SUPPLIED INFORMATION:

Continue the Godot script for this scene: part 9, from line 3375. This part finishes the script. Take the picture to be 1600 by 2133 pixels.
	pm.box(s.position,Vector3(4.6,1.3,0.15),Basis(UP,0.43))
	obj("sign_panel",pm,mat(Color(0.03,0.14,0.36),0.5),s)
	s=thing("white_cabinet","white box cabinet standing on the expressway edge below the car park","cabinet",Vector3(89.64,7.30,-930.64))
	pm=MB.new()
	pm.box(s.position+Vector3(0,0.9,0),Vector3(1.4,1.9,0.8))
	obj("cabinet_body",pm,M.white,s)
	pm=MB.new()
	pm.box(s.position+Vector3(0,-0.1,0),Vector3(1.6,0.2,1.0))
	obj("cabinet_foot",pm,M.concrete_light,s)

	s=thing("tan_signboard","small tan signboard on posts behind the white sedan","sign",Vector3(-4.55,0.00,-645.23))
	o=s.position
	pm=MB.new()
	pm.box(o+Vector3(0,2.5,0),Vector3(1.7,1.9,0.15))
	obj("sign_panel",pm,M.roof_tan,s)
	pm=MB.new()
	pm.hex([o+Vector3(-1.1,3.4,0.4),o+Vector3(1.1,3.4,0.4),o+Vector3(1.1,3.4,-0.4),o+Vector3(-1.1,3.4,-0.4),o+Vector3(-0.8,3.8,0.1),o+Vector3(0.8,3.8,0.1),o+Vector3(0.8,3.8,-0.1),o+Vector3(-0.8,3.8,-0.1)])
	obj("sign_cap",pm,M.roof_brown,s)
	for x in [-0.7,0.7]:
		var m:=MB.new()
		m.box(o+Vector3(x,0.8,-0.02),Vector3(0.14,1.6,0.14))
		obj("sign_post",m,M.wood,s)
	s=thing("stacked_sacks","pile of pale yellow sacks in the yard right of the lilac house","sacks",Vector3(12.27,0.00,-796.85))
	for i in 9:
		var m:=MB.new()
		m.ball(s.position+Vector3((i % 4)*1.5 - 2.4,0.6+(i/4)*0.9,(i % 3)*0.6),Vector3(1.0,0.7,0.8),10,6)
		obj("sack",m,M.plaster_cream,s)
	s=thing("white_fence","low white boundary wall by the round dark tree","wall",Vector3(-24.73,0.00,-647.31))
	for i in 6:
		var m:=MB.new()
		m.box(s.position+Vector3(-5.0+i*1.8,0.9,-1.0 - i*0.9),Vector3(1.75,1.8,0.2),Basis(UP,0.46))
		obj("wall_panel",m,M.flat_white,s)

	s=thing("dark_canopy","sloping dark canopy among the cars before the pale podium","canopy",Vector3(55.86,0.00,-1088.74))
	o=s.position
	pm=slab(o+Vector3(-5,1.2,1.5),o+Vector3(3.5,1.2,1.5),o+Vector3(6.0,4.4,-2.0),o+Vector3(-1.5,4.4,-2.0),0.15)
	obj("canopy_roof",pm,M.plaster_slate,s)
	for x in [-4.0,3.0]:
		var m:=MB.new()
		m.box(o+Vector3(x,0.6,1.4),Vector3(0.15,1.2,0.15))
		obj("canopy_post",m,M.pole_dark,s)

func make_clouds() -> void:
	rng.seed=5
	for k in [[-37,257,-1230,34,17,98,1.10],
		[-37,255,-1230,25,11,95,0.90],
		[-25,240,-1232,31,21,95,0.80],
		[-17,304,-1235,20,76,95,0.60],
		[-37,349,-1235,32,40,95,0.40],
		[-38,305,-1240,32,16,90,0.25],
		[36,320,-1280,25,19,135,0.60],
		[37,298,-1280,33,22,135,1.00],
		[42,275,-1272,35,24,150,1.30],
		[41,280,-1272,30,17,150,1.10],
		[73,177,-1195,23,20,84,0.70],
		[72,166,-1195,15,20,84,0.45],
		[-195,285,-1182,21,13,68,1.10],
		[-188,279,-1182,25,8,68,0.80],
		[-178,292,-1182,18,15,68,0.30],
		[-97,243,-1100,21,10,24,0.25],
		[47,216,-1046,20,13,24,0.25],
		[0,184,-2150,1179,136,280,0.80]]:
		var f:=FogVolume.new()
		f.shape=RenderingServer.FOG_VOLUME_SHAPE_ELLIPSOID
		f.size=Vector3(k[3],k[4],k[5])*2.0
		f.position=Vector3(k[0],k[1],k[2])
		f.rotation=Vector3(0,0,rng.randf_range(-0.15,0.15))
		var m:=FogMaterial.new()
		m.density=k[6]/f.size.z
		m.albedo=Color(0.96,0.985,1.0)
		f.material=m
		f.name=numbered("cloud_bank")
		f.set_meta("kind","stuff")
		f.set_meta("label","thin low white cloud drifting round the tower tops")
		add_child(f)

REQUIRED WORK: Transcribe the entire listing above precisely.

OUTPUT FOR THIS TASK:
Continue the Godot script for this scene: part 9, from line 3375. This part finishes the script. Take the picture to be 1600 by 2133 pixels.
	pm.box(s.position,Vector3(4.6,1.3,0.15),Basis(UP,0.43))
	obj("sign_panel",pm,mat(Color(0.03,0.14,0.36),0.5),s)
	s=thing("white_cabinet","white box cabinet standing on the expressway edge below the car park","cabinet",Vector3(89.64,7.30,-930.64))
	pm=MB.new()
	pm.box(s.position+Vector3(0,0.9,0),Vector3(1.4,1.9,0.8))
	obj("cabinet_body",pm,M.white,s)
	pm=MB.new()
	pm.box(s.position+Vector3(0,-0.1,0),Vector3(1.6,0.2,1.0))
	obj("cabinet_foot",pm,M.concrete_light,s)

	s=thing("tan_signboard","small tan signboard on posts behind the white sedan","sign",Vector3(-4.55,0.00,-645.23))
	o=s.position
	pm=MB.new()
	pm.box(o+Vector3(0,2.5,0),Vector3(1.7,1.9,0.15))
	obj("sign_panel",pm,M.roof_tan,s)
	pm=MB.new()
	pm.hex([o+Vector3(-1.1,3.4,0.4),o+Vector3(1.1,3.4,0.4),o+Vector3(1.1,3.4,-0.4),o+Vector3(-1.1,3.4,-0.4),o+Vector3(-0.8,3.8,0.1),o+Vector3(0.8,3.8,0.1),o+Vector3(0.8,3.8,-0.1),o+Vector3(-0.8,3.8,-0.1)])
	obj("sign_cap",pm,M.roof_brown,s)
	for x in [-0.7,0.7]:
		var m:=MB.new()
		m.box(o+Vector3(x,0.8,-0.02),Vector3(0.14,1.6,0.14))
		obj("sign_post",m,M.wood,s)
	s=thing("stacked_sacks","pile of pale yellow sacks in the yard right of the lilac house","sacks",Vector3(12.27,0.00,-796.85))
	for i in 9:
		var m:=MB.new()
		m.ball(s.position+Vector3((i % 4)*1.5 - 2.4,0.6+(i/4)*0.9,(i % 3)*0.6),Vector3(1.0,0.7,0.8),10,6)
		obj("sack",m,M.plaster_cream,s)
	s=thing("white_fence","low white boundary wall by the round dark tree","wall",Vector3(-24.73,0.00,-647.31))
	for i in 6:
		var m:=MB.new()
		m.box(s.position+Vector3(-5.0+i*1.8,0.9,-1.0 - i*0.9),Vector3(1.75,1.8,0.2),Basis(UP,0.46))
		obj("wall_panel",m,M.flat_white,s)

	s=thing("dark_canopy","sloping dark canopy among the cars before the pale podium","canopy",Vector3(55.86,0.00,-1088.74))
	o=s.position
	pm=slab(o+Vector3(-5,1.2,1.5),o+Vector3(3.5,1.2,1.5),o+Vector3(6.0,4.4,-2.0),o+Vector3(-1.5,4.4,-2.0),0.15)
	obj("canopy_roof",pm,M.plaster_slate,s)
	for x in [-4.0,3.0]:
		var m:=MB.new()
		m.box(o+Vector3(x,0.6,1.4),Vector3(0.15,1.2,0.15))
		obj("canopy_post",m,M.pole_dark,s)

func make_clouds() -> void:
	rng.seed=5
	for k in [[-37,257,-1230,34,17,98,1.10],
		[-37,255,-1230,25,11,95,0.90],
		[-25,240,-1232,31,21,95,0.80],
		[-17,304,-1235,20,76,95,0.60],
		[-37,349,-1235,32,40,95,0.40],
		[-38,305,-1240,32,16,90,0.25],
		[36,320,-1280,25,19,135,0.60],
		[37,298,-1280,33,22,135,1.00],
		[42,275,-1272,35,24,150,1.30],
		[41,280,-1272,30,17,150,1.10],
		[73,177,-1195,23,20,84,0.70],
		[72,166,-1195,15,20,84,0.45],
		[-195,285,-1182,21,13,68,1.10],
		[-188,279,-1182,25,8,68,0.80],
		[-178,292,-1182,18,15,68,0.30],
		[-97,243,-1100,21,10,24,0.25],
		[47,216,-1046,20,13,24,0.25],
		[0,184,-2150,1179,136,280,0.80]]:
		var f:=FogVolume.new()
		f.shape=RenderingServer.FOG_VOLUME_SHAPE_ELLIPSOID
		f.size=Vector3(k[3],k[4],k[5])*2.0
		f.position=Vector3(k[0],k[1],k[2])
		f.rotation=Vector3(0,0,rng.randf_range(-0.15,0.15))
		var m:=FogMaterial.new()
		m.density=k[6]/f.size.z
		m.albedo=Color(0.96,0.985,1.0)
		f.material=m
		f.name=numbered("cloud_bank")
		f.set_meta("kind","stuff")
		f.set_meta("label","thin low white cloud drifting round the tower tops")
		add_child(f)